- _Provided material_
-=-=-

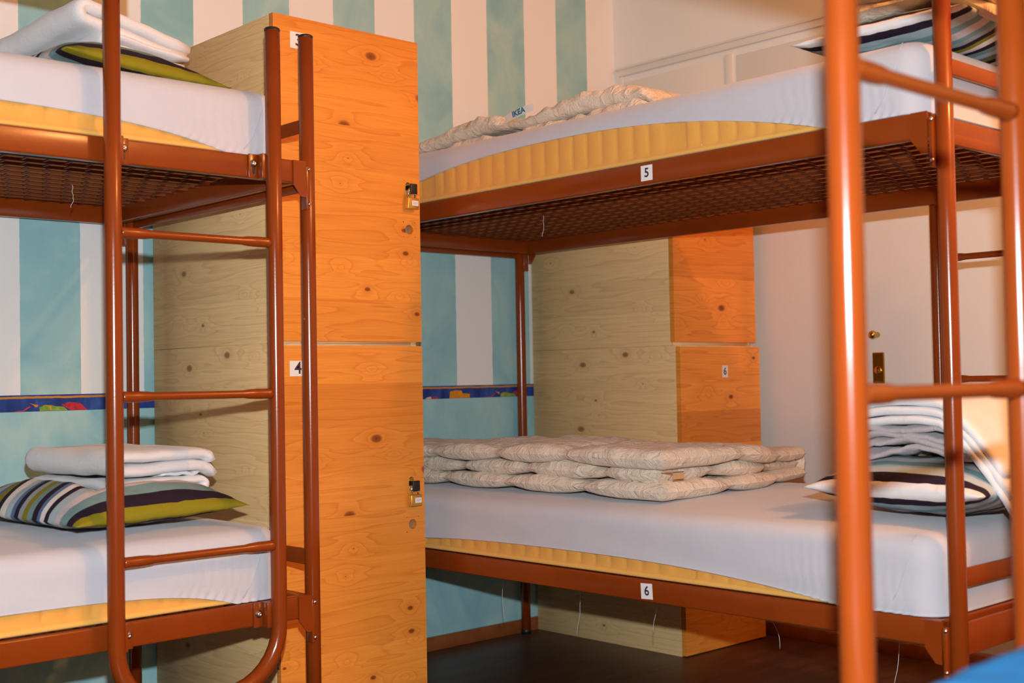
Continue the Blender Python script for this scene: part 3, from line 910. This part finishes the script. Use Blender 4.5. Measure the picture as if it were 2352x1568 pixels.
ribbon(mb, wav, 0.012, -0.185, 0.155, 0.006, 2.0, deform=df)
o = mb.build('folded_sheet', M['towel'], None, (0.330, -0.560, zl + 0.064))
tag(o, 'folded white sheet between pillow and white blanket on the left lower bed', 'bedding'); o.rotation_euler = (0, 0, 0.13)
mb = MB()
pa = zigzag(-0.128, 0.128, 0.0, 0.0300, 2, False)
pa = [(0.120, -0.012)] + pa[1:-1] + [(0.112, 0.018)]
pa = [(p[0], p[1] - (0.5 * max(0.0, p[0] - 0.06) ** 1.5)) for p in pa]
ribbon(mb, pa, 0.0275, -0.200, 0.170, 0.004, 5.0, deform=df, nv=34)
o = mb.build('folded_blanket', M['towel'], None, (0.322, -0.565, zl + 0.117))
tag(o, 'folded white blanket on top of the sheet on the left lower bed', 'blanket'); o.rotation_euler = (0, 0, 0.13)

# left upper pillow and blanket
zu = Z_U1 + T_ + 0.008
pillow('striped pillow with olive edge on the left upper bed, half under the rolled blanket', (0.230, -0.600, zu + 0.018), 0.24, 0.45, 0.58, 0.110, M['pil_olive'], 4.4, press=0.030, shear=0.18, press_c=(0.02, 0.06), press_r=(0.2, 0.20))
def sagL(p):
    p = p.copy()
    d = p.y + 0.235
    p.z -= 0.17 * max(0.0, d - 0.02) ** 1.1
    p.x -= 0.10 * max(0.0, d - 0.25)
    return p
def rollpath(l, r, zl_, zr_, rad, n=14):
    pts = []
    for i in range(6):
        t = i / 5
        pts.append((r + (l - r) * t, zr_ + (zl_ - zr_) * smooth01(t)))
    for i in range(1, n):
        an = -PI / 2 - PI * i / n
        pts.append((l + rad * math.cos(an), zl_ + rad + rad * math.sin(an)))
    for i in range(8):
        t = i / 7
        pts.append((l + (r + 0.012 - l) * t, zl_ + 2 * rad + (zr_ + 0.020 - zl_ - 2 * rad) * (t ** 1.25)))
    return pts
mb = MB()
ribbon(mb, rollpath(-0.085, 0.180, 0.046, 0.012, 0.0165), 0.0285, -0.235, 0.190, 0.004, 9.0, deform=sagL, nv=36)
ribbon(mb, rollpath(-0.040, 0.165, 0.010, -0.004, 0.0120), 0.0150, -0.244, 0.185, 0.003, 14.0, deform=lambda p: sagL(p - Vector((0, 0, 0.012))), nv=36)
o = mb.build('folded_blanket', M['towel'], None, (0.180, -0.555, zu + 0.084))
tag(o, 'white blanket folded into a thick roll on the left upper bed', 'blanket'); o.rotation_euler = (0, 0, 0.20)

# ------------------------------------------------------------------ duvets
def puff(mb, x0, x1, y0, y1, z0, th, seams_x, seams_y, seed, jit=0.012, deform=None, wr=1.0, sag=None):
    """one quilted layer: top and bottom skin, pinched along the seams"""
    nx, ny = 84, 128
    def prof(t, seams, span):
        # lens-shaped pads between the seams
        e = min(t, 1 - t) * span
        v = min(1.0, e / 0.030)
        v = math.sqrt(max(0.0, 1 - (1 - v) ** 2))
        kn = [0.0] + list(seams) + [1.0]
        for a_, b_ in zip(kn[:-1], kn[1:]):
            if a_ <= t <= b_:
                q = max(0.0, math.sin(PI * (t - a_) / (b_ - a_))) ** 0.6
                lo_a = 0.0 if a_ > 0 else 1.0
                if a_ == 0.0 and t < (a_ + b_) / 2: q = 1.0
                if b_ == 1.0 and t > (a_ + b_) / 2: q = 1.0
                v *= 0.34 + 0.66 * q
                break
        return v
    def warp(t, seams, span):
        # edge line pulls inward at seams
        v = 0.0
        for s in seams: v += math.exp(-(abs(t - s) * span / 0.03) ** 1.5)
        return v
    rt, rb = [], []
    for j in range(ny + 1):
        v = j / ny; v = v + 0.10 * math.sin(2 * PI * v) / (2 * PI) * -1.0
        a, b = [], []
        for i in range(nx + 1):
            u = i / nx; u = u - 0.12 * math.sin(2 * PI * u) / (2 * PI)
            x = x0 + (x1 - x0) * u; y = y0 + (y1 - y0) * v
            ex = (1 - 2 * u); ey = (1 - 2 * v)
            x += 0.009 * warp(v, seams_y, y1 - y0) * ex * abs(ex) + jit * nz(y * 4.0, seed, 1.0) * abs(ex) + 0.004 * nz(y * 22, x * 3, seed)
            y += 0.009 * warp(u, seams_x, x1 - x0) * ey * abs(ey) + jit * nz(x * 4.0, seed, 5.0) * abs(ey) + 0.004 * nz(x * 22, y * 3, seed + 2)
            h = prof(u, seams_x, x1 - x0) * prof(v, seams_y, y1 - y0)
            edge = 1 - h
            ed = min(1.0, (1 - h) * 1.6)
            wz = (nz(x * 6, y * 6, seed) * 0.007 + (nz(x * 8, y * 34, seed + 4) + nz(x * 34, y * 8, seed + 6)) * 0.0075 * ed + nz(x * 18 + y * 9, y * 16, seed + 8) * 0.0052) * wr
            zt = z0 + th * 0.5 + th * 0.5 * h + wz * min(1, h * 2)
            zb = z0 + th * 0.5 - th * 0.5 * h + 0.25 * wz * min(1, h * 2)
            pt, pb = Vector((x, y, zt)), Vector((x, y, zb))
            if deform: pt, pb = deform(pt), deform(pb)
            a.append(pt); b.append(pb)
        rt.append(a); rb.append(b)
    mb.grid(rt); mb.grid(rb)

zr = Z_L1 + 0.160 + 0.013
sy = (0.21, 0.43, 0.66, 0.86)
mb = MB()
OX, OY = 1.30, -1.40
def bend(p):
    p = p.copy()
    # the near-right side swings back a little, as it lies in the picture
    p.y += 0.13 * smooth01((p.x - 0.30) / 0.55) * (1.0 if p.y < 0.7 else max(0, (1.2 - p.y) / 0.5))
    p.z *= 0.97 - 0.27 * smooth01((p.x - 0.22) / 0.5) - 0.06 * smooth01((p.y - 0.5) / 0.5) + 0.14 * math.exp(-((p.x - 0.30) / 0.16) ** 2 - ((p.y - 0.55) / 0.3) ** 2)
    return p
def bend2(p):
    p = bend(p); p.x += 0.012; p.y += 0.03; return p
def bend3(p):
    p = bend(p); p.x -= 0.012; p.y -= 0.012; return p
puff(mb, 0.0, 0.785, 0.0, 1.20, 0.0, 0.048, (0.36, 0.72), (0.24, 0.47, 0.70, 0.9), 1.0, deform=bend)
puff(mb, 0.0, 0.775, 0.0, 1.18, 0.040, 0.048, (0.30, 0.66), (0.16, 0.40, 0.63, 0.86), 3.0, deform=bend2)
puff(mb, 0.0, 0.780, 0.0, 1.19, 0.080, 0.052, (0.42, 0.76), (0.30, 0.52, 0.74), 6.0, deform=bend3)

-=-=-

- _Goal of the exercise_
Each line of the data is to be duplicated exactly; pictures stay out of the copy.

- _Result_
Continue the Blender Python script for this scene: part 3, from line 910. This part finishes the script. Use Blender 4.5. Measure the picture as if it were 2352x1568 pixels.
ribbon(mb, wav, 0.012, -0.185, 0.155, 0.006, 2.0, deform=df)
o = mb.build('folded_sheet', M['towel'], None, (0.330, -0.560, zl + 0.064))
tag(o, 'folded white sheet between pillow and white blanket on the left lower bed', 'bedding'); o.rotation_euler = (0, 0, 0.13)
mb = MB()
pa = zigzag(-0.128, 0.128, 0.0, 0.0300, 2, False)
pa = [(0.120, -0.012)] + pa[1:-1] + [(0.112, 0.018)]
pa = [(p[0], p[1] - (0.5 * max(0.0, p[0] - 0.06) ** 1.5)) for p in pa]
ribbon(mb, pa, 0.0275, -0.200, 0.170, 0.004, 5.0, deform=df, nv=34)
o = mb.build('folded_blanket', M['towel'], None, (0.322, -0.565, zl + 0.117))
tag(o, 'folded white blanket on top of the sheet on the left lower bed', 'blanket'); o.rotation_euler = (0, 0, 0.13)

# left upper pillow and blanket
zu = Z_U1 + T_ + 0.008
pillow('striped pillow with olive edge on the left upper bed, half under the rolled blanket', (0.230, -0.600, zu + 0.018), 0.24, 0.45, 0.58, 0.110, M['pil_olive'], 4.4, press=0.030, shear=0.18, press_c=(0.02, 0.06), press_r=(0.2, 0.20))
def sagL(p):
    p = p.copy()
    d = p.y + 0.235
    p.z -= 0.17 * max(0.0, d - 0.02) ** 1.1
    p.x -= 0.10 * max(0.0, d - 0.25)
    return p
def rollpath(l, r, zl_, zr_, rad, n=14):
    pts = []
    for i in range(6):
        t = i / 5
        pts.append((r + (l - r) * t, zr_ + (zl_ - zr_) * smooth01(t)))
    for i in range(1, n):
        an = -PI / 2 - PI * i / n
        pts.append((l + rad * math.cos(an), zl_ + rad + rad * math.sin(an)))
    for i in range(8):
        t = i / 7
        pts.append((l + (r + 0.012 - l) * t, zl_ + 2 * rad + (zr_ + 0.020 - zl_ - 2 * rad) * (t ** 1.25)))
    return pts
mb = MB()
ribbon(mb, rollpath(-0.085, 0.180, 0.046, 0.012, 0.0165), 0.0285, -0.235, 0.190, 0.004, 9.0, deform=sagL, nv=36)
ribbon(mb, rollpath(-0.040, 0.165, 0.010, -0.004, 0.0120), 0.0150, -0.244, 0.185, 0.003, 14.0, deform=lambda p: sagL(p - Vector((0, 0, 0.012))), nv=36)
o = mb.build('folded_blanket', M['towel'], None, (0.180, -0.555, zu + 0.084))
tag(o, 'white blanket folded into a thick roll on the left upper bed', 'blanket'); o.rotation_euler = (0, 0, 0.20)

# ------------------------------------------------------------------ duvets
def puff(mb, x0, x1, y0, y1, z0, th, seams_x, seams_y, seed, jit=0.012, deform=None, wr=1.0, sag=None):
    """one quilted layer: top and bottom skin, pinched along the seams"""
    nx, ny = 84, 128
    def prof(t, seams, span):
        # lens-shaped pads between the seams
        e = min(t, 1 - t) * span
        v = min(1.0, e / 0.030)
        v = math.sqrt(max(0.0, 1 - (1 - v) ** 2))
        kn = [0.0] + list(seams) + [1.0]
        for a_, b_ in zip(kn[:-1], kn[1:]):
            if a_ <= t <= b_:
                q = max(0.0, math.sin(PI * (t - a_) / (b_ - a_))) ** 0.6
                lo_a = 0.0 if a_ > 0 else 1.0
                if a_ == 0.0 and t < (a_ + b_) / 2: q = 1.0
                if b_ == 1.0 and t > (a_ + b_) / 2: q = 1.0
                v *= 0.34 + 0.66 * q
                break
        return v
    def warp(t, seams, span):
        # edge line pulls inward at seams
        v = 0.0
        for s in seams: v += math.exp(-(abs(t - s) * span / 0.03) ** 1.5)
        return v
    rt, rb = [], []
    for j in range(ny + 1):
        v = j / ny; v = v + 0.10 * math.sin(2 * PI * v) / (2 * PI) * -1.0
        a, b = [], []
        for i in range(nx + 1):
            u = i / nx; u = u - 0.12 * math.sin(2 * PI * u) / (2 * PI)
            x = x0 + (x1 - x0) * u; y = y0 + (y1 - y0) * v
            ex = (1 - 2 * u); ey = (1 - 2 * v)
            x += 0.009 * warp(v, seams_y, y1 - y0) * ex * abs(ex) + jit * nz(y * 4.0, seed, 1.0) * abs(ex) + 0.004 * nz(y * 22, x * 3, seed)
            y += 0.009 * warp(u, seams_x, x1 - x0) * ey * abs(ey) + jit * nz(x * 4.0, seed, 5.0) * abs(ey) + 0.004 * nz(x * 22, y * 3, seed + 2)
            h = prof(u, seams_x, x1 - x0) * prof(v, seams_y, y1 - y0)
            edge = 1 - h
            ed = min(1.0, (1 - h) * 1.6)
            wz = (nz(x * 6, y * 6, seed) * 0.007 + (nz(x * 8, y * 34, seed + 4) + nz(x * 34, y * 8, seed + 6)) * 0.0075 * ed + nz(x * 18 + y * 9, y * 16, seed + 8) * 0.0052) * wr
            zt = z0 + th * 0.5 + th * 0.5 * h + wz * min(1, h * 2)
            zb = z0 + th * 0.5 - th * 0.5 * h + 0.25 * wz * min(1, h * 2)
            pt, pb = Vector((x, y, zt)), Vector((x, y, zb))
            if deform: pt, pb = deform(pt), deform(pb)
            a.append(pt); b.append(pb)
        rt.append(a); rb.append(b)
    mb.grid(rt); mb.grid(rb)

zr = Z_L1 + 0.160 + 0.013
sy = (0.21, 0.43, 0.66, 0.86)
mb = MB()
OX, OY = 1.30, -1.40
def bend(p):
    p = p.copy()
    # the near-right side swings back a little, as it lies in the picture
    p.y += 0.13 * smooth01((p.x - 0.30) / 0.55) * (1.0 if p.y < 0.7 else max(0, (1.2 - p.y) / 0.5))
    p.z *= 0.97 - 0.27 * smooth01((p.x - 0.22) / 0.5) - 0.06 * smooth01((p.y - 0.5) / 0.5) + 0.14 * math.exp(-((p.x - 0.30) / 0.16) ** 2 - ((p.y - 0.55) / 0.3) ** 2)
    return p
def bend2(p):
    p = bend(p); p.x += 0.012; p.y += 0.03; return p
def bend3(p):
    p = bend(p); p.x -= 0.012; p.y -= 0.012; return p
puff(mb, 0.0, 0.785, 0.0, 1.20, 0.0, 0.048, (0.36, 0.72), (0.24, 0.47, 0.70, 0.9), 1.0, deform=bend)
puff(mb, 0.0, 0.775, 0.0, 1.18, 0.040, 0.048, (0.30, 0.66), (0.16, 0.40, 0.63, 0.86), 3.0, deform=bend2)
puff(mb, 0.0, 0.780, 0.0, 1.19, 0.080, 0.052, (0.42, 0.76), (0.30, 0.52, 0.74), 6.0, deform=bend3)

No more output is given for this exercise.